■ The exercise ■
In the listing below, locate the lines bearing the word "scene". Copy every one of them.

─── Supplied material

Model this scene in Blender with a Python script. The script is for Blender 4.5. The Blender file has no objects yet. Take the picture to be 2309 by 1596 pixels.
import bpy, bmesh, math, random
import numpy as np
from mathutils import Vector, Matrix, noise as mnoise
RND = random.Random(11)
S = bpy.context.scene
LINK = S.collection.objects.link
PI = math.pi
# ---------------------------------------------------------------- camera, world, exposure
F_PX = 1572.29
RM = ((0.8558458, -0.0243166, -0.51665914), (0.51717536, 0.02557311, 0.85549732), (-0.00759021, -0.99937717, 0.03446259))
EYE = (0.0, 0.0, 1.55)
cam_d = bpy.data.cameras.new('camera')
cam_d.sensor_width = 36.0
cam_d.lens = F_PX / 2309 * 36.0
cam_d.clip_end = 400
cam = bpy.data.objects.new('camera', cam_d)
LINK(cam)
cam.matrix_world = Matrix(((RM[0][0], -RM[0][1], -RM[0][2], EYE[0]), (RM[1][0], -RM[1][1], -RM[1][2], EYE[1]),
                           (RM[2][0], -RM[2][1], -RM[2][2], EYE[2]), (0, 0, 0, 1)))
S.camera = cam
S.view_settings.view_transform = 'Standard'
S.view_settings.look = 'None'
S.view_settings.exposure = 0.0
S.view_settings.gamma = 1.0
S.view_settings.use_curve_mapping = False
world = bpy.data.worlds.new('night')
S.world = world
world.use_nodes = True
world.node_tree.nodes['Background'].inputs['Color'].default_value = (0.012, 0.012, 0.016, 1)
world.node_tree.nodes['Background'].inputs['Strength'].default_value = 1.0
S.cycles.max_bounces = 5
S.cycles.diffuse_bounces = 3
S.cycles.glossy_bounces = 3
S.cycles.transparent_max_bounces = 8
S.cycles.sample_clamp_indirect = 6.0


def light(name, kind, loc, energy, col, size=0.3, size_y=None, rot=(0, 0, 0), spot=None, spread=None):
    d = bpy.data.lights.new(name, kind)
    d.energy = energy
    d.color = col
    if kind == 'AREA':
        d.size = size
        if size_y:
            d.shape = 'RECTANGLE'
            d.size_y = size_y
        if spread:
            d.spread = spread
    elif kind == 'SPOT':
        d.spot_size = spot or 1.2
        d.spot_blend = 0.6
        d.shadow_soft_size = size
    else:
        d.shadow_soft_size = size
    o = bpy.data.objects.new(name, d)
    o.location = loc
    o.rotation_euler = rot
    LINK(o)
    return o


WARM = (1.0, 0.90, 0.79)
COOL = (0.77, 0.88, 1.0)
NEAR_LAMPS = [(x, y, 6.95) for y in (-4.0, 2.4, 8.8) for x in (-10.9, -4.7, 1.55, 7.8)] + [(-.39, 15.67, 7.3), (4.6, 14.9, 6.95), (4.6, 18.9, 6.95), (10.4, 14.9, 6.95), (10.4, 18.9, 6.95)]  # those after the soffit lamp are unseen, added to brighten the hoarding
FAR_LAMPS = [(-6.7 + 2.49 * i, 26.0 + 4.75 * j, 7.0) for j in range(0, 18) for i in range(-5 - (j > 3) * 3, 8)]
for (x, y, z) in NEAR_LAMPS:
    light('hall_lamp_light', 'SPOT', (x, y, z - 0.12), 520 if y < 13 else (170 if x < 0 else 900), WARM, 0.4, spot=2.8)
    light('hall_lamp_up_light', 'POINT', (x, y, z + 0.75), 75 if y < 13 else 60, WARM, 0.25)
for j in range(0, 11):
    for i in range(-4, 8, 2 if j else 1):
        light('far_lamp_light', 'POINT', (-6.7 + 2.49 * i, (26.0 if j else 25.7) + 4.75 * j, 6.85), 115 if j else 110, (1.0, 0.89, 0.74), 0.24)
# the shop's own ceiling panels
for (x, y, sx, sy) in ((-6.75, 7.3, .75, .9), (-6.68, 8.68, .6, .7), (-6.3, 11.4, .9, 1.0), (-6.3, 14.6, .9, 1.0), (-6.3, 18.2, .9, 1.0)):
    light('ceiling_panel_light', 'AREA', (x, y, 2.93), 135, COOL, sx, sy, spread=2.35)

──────

■ Final result ■
Model this scene in Blender with a Python script. The script is for Blender 4.5. The Blender file has no objects yet. Take the picture to be 2309 by 1596 pixels.
S = bpy.context.scene